Painting as Performance (a remix)

More and more I think the context of a work is critical to its reception. I don't think painters in particular consider context enough. They deny the installation aspect of all artwork. It's something I've been thinking about since a class I took at OCAD (Improvisational Music and Visual Arts), reading about performance and improvisation. If we consider all artwork to fundamentally be a performance for the viewer, something that occurs in time and changes with each viewing experience, maybe it would change the way we approach our work - and the viewer. It's hard to think of any final art object (whether a static work like painting or a dynamic work like video) as an ever-evolving work, but more and more I am coming to believe that. It's why I aspire to create ever more complex works - the one-liners just don't seem to have the same shelf life - like the difference between performing a three-act play every night vs. repeating one well-crafted line.

If the context of viewing becomes an unavoidable part of a work's performance, do we then have to consider how to get more control over the viewer's reception of a work, or do we embrace the ever-changing nature of each viewer's experience? Now that an artwork can be seen in so many different contexts, in so many different incarnations, it seems inevitable that the artist has to relinquish control of any kind of "pure" reception of his vision. But just because this is inevitable, is this necessarily a good thing?

"Slow Art"

I recently came across a description of a graduate seminar offered by Christina Bertoni at RISD called "Slow Gaze" that I LOVE. It begins with this great quote:
"What we need more of is slow art: art that holds time as a vase holds water: art that grows out of modes of perception and making whose skill and doggedness make you think and feel; art that isn't merely sensational, that doesn't get its message across in ten seconds, that isn't falsely iconic, that hooks onto something deep-running in our natures." Robert Hughes at the Royal Academy Annual Dinner, June 2004.

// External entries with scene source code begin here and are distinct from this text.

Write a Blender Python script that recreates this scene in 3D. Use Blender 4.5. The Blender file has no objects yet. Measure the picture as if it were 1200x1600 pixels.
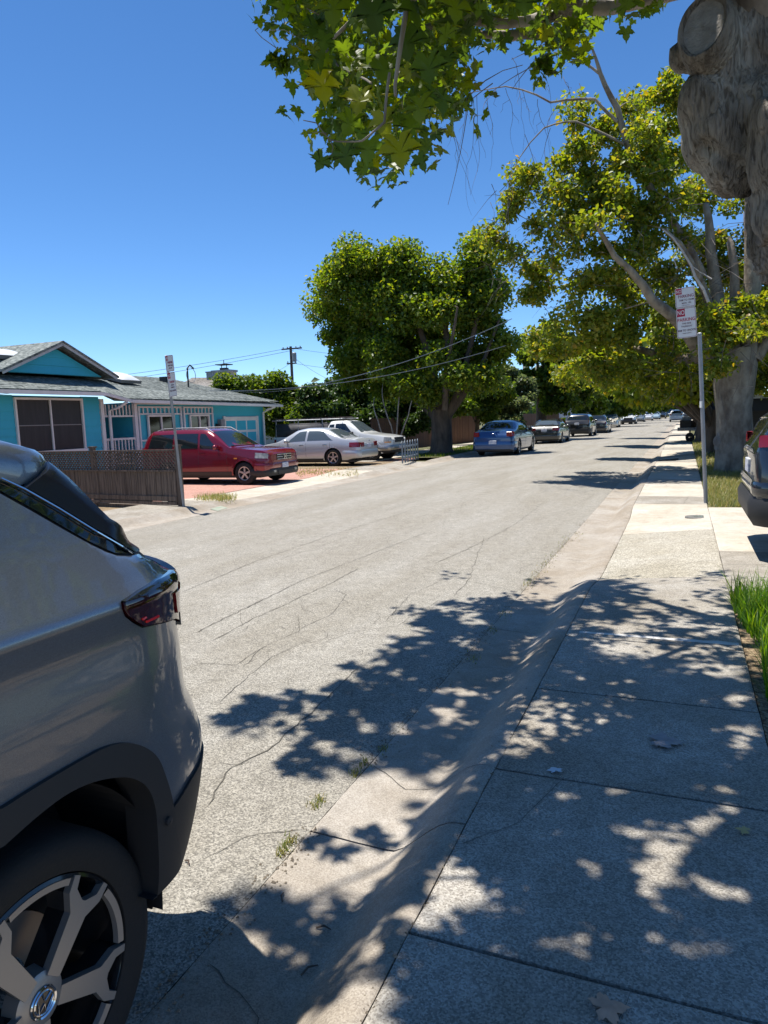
import bpy, bmesh, math, random
import numpy as np
from mathutils import Vector, Matrix, noise
from mathutils.geometry import delaunay_2d_cdt

random.seed(7)
rng = np.random.default_rng(11)
SC = bpy.context.scene
COL = SC.collection
R = math.radians
pi = math.pi

# ------------------------------------------------------------------ camera, sky, sun, exposure
HC = 1.60
FPX = 1130.0
CAM_R = Vector((0.9246, 0.3794, -0.0346))
CAM_U = Vector((-0.0158, 0.1289, 0.9915))
CAM_F = Vector((-0.3807, 0.9162, -0.1252)).normalized()
CAM_R = (CAM_R - CAM_F * CAM_R.dot(CAM_F)).normalized()
CAM_U = CAM_R.cross(CAM_F)
cam_d = bpy.data.cameras.new('camera')
cam = bpy.data.objects.new('camera', cam_d)
COL.objects.link(cam)
m = Matrix((CAM_R, CAM_U, -CAM_F)).transposed().to_4x4()
m.translation = (0, 0, HC)
cam.matrix_world = m
cam_d.sensor_fit = 'VERTICAL'
cam_d.sensor_height = 24.0
cam_d.lens = FPX / 1600 * 24.0
cam_d.clip_start = 0.05
cam_d.clip_end = 3000
SC.camera = cam

SUN_EL, SUN_AZ = 76.0, 172.0      # azimuth of the sun measured counter-clockwise from +X
world = bpy.data.worlds.new('World')
SC.world = world
world.use_nodes = True
wn = world.node_tree
sky = wn.nodes.new('ShaderNodeTexSky')
sky.sky_type = 'NISHITA'
sky.sun_disc = False
sky.sun_elevation = R(SUN_EL)
sky.sun_rotation = R(90 - SUN_AZ)
sky.altitude = 0
sky.air_density = 0.65
sky.dust_density = 0.0
sky.ozone_density = 4.5
bg = wn.nodes['Background']
bg.inputs['Strength'].default_value = 0.122
skh = wn.nodes.new('ShaderNodeHueSaturation'); skh.inputs['Saturation'].default_value = 1.17
wn.links.new(sky.outputs[0], skh.inputs['Color']); wn.links.new(skh.outputs[0], bg.inputs[0])

sl = bpy.data.lights.new('sun', 'SUN')
sl.energy = 5.0
sl.angle = R(0.53)
sl.color = (1.0, 0.955, 0.88)
sun = bpy.data.objects.new('sun', sl)
COL.objects.link(sun)
sd = Vector((math.cos(R(SUN_EL)) * math.cos(R(SUN_AZ)), math.cos(R(SUN_EL)) * math.sin(R(SUN_AZ)), math.sin(R(SUN_EL))))
sun.rotation_euler = sd.to_track_quat('Z', 'Y').to_euler()
sun.location = (0, 0, 30)

SC.view_settings.view_transform = 'Standard'
SC.view_settings.look = 'None'
SC.view_settings.gamma = 1.0
SC.view_settings.use_curve_mapping = False
SC.view_settings.exposure = 0.65
SC.cycles.max_bounces = 8
SC.cycles.transparent_max_bounces = 8

# ------------------------------------------------------------------ projection helpers (pixel of the 1200x1600 photograph -> world point)
def ray(px, py):
    return CAM_F + CAM_R * ((px - 600) / FPX) - CAM_U * ((py - 800) / FPX)
CAMP = Vector((0, 0, HC))
def G(px, py, z=0.0):
    d = ray(px, py); return CAMP + d * ((z - HC) / d.z)
def P(px, py, y):
    d = ray(px, py); return CAMP + d * (y / d.y)
def PX(px, py, x):
    d = ray(px, py); return CAMP + d * (x / d.x)
def proj(p):
    d = Vector(p) - CAMP; z = d.dot(CAM_F)
    return 600 + FPX * d.dot(CAM_R) / z, 800 - FPX * d.dot(CAM_U) / z, z
def bend(y):
    return 0.00045 * max(0.0, y - 70) ** 2

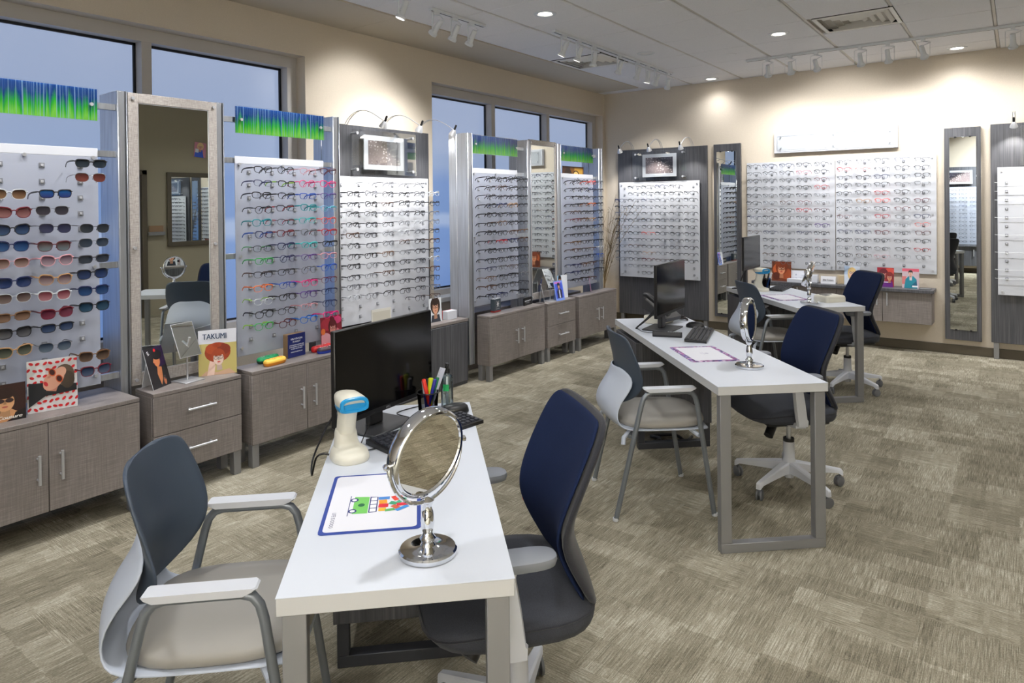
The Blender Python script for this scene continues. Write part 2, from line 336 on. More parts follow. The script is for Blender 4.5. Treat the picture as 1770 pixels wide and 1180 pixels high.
# ---- flat prints: shapes in card units u,v (0..1), painted in order
def ell(cx, cy, rx, ry, rot=0, n=22): return [(cx+rx*cos(t)*cos(rot)-ry*sin(t)*sin(rot), cy+rx*cos(t)*sin(rot)+ry*sin(t)*cos(rot)) for t in [2*pi*i/n for i in range(n)]]
def rc(a, b, c, d): return [(a, b), (c, b), (c, d), (a, d)]
def paint_on(mb, shapes, w, h, x=.0005, y0=None, z0=0, step=.00012):
    y0 = -w/2 if y0 is None else y0
    for k, (poly, col) in enumerate(shapes):
        m = col if not isinstance(col, tuple) else ink(*col)
        ids = [mb.V((x+step*k, y0+min(1, max(0, u))*w, z0+min(1, max(0, v))*h)) for u, v in poly]; mb.F(ids, m)
def face(cx, cy, s, skin, hair, lips=(170, 50, 50), gl=None, asp=1.0, tilt=0, dark=None, lens=None, big=1.25):
    """a small portrait: hair, head, neck, brows, eyes, nose, mouth, glasses"""
    def T(px, py):
        px, py = px*s, py*s; a, b = px*cos(tilt)-py*sin(tilt), px*sin(tilt)+py*cos(tilt); return (cx+a*asp, cy+b)
    def E(x, y, rx, ry, n=20): return [T(x+rx*cos(2*pi*i/n), y+ry*sin(2*pi*i/n)) for i in range(n)]
    sh = tuple(int(c*.8) for c in skin); L = []
    L.append((E(0, .22, .62*big, .72*big), hair)); L.append(([T(-.2, -.3), T(.2, -.3), T(.26, -1.1), T(-.26, -1.1)], sh))
    L.append((E(0, 0, .46, .62), skin)); L.append((E(0, .5, .5, .26), hair))
    for e in (-1, 1):
        L.append((E(e*.2, .12, .1, .05, 12), (240, 236, 230))); L.append((E(e*.2, .12, .045, .05, 10), (40, 40, 50))); L.append(([T(e*.1, .23), T(e*.32, .25), T(e*.32, .28), T(e*.1, .26)], tuple(int(c*.6) for c in hair)))
    L.append(([T(-.03, .1), T(.03, .1), T(.08, -.14), T(-.08, -.14)], sh)); L.append((E(0, -.31, .15, .06, 14), lips))
    if gl:
        for e in (-1, 1):
            L.append((E(e*.22, .1, .2, .14), gl)); L.append((E(e*.22, .1, .165, .105), lens if lens else skin))
            if not lens:
                L.append((E(e*.2, .11, .07, .04, 12), (240, 236, 230))); L.append((E(e*.2, .11, .03, .04, 10), (50, 60, 70)))
        L.append(([T(-.05, .11), T(.05, .11), T(.05, .15), T(-.05, .15)], gl))
    return L
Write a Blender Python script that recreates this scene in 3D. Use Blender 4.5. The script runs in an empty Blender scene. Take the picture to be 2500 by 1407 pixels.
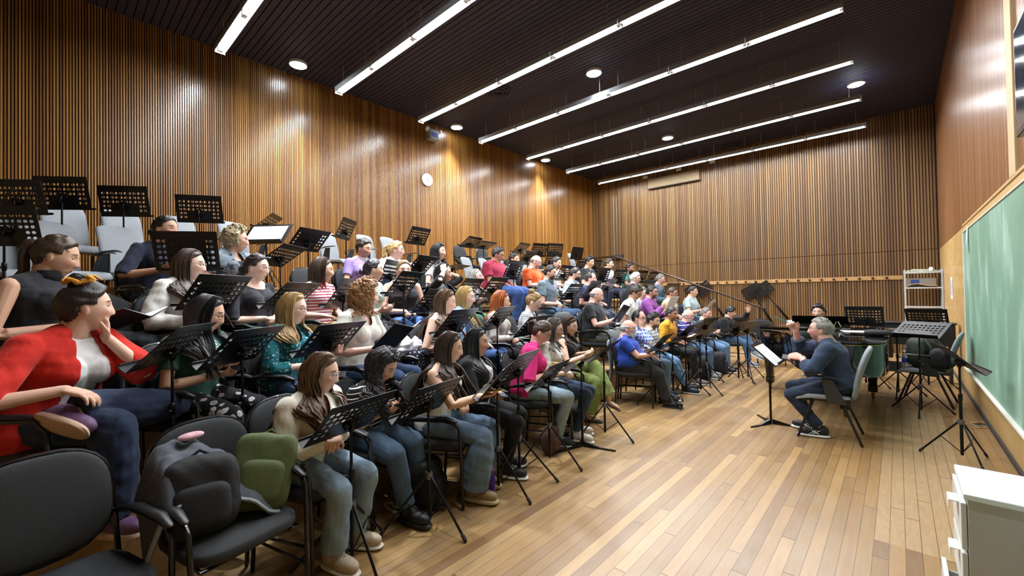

Some of the course description:
"[...] In an institutional environment the pace accelerates with rapid and constant accumulation of information, stimulation, deadlines, feedback, production and presentation. Technology provides an array of simultaneous sensory experiences. There are other models of creative practice, which engage the prolonged gaze, reduced motion, slow accumulation of perception and experience, single focus. The [...] Slow Art movement challenges the frenzied pace of life and experience in the 21st century and promotes an attention to detail, ritual of production, [and] the inclusion of pleasure..."

Art is not for the faint of heart

It is probably fitting that I'm beginning my blog after just finishing a painting that I consider to be a massive disappointment. Let's face it - making art is torture most of the time. It all started out great - I was in love with the source image, my planned composition seemed intricate and interesting, and even the first layer of the painting turned out better than I expected:

Work in progress (by Amanda Clyne)

The added complexity was supposed to come from a series of overlays of impastoed paint - a technique I had tried on a series of small works:

"Ruffled", oil on canvas, 24" x 18", Amanda Clyne
"Corrupt Couture", oil on canvas, 24" x 18", Amanda Clyne
"Eyeing Power", oil on canvas, 24" x 18", Amanda Clyne

On this new work (it's 4' x 6' - pretty big), the overlays don't have the impact/effect I was hoping for.

Finished painting -- now in the trash heap...
At first, the marks were all too small for the scale of the work, and it started to look too picky and fussy. I began expanding the scale of the marks and vary the speed at which they were applied, and to that extent, I'm satisfied with the result. But the final aesthetic of the work is still not at all what I thought I was working toward. Perhaps the colors are too bright (the word "fun" comes to mind - and I definitely am not striving for works that are "fun"). Perhaps there's too much color variation, which takes away from the more sophisticated palette that lies beneath. Or perhaps the character of the overlays just don't suit the character of the initial layer. Perhaps the two styles need to be more integrated - instead of the materiality of the paint sitting on top of the photographic reference so distinctly, the photographic source and the painted medium should be made to merge more seamlessly.

Also, the fragmentation in the smaller works created more complexity in the final paintings and a much deeper sense of space. While I like the different stages of the collapsing image in the new work, I think it would have been much more interesting if the three versions had been fragmented and combined in a more layered way that offered a more complex sense of space and form.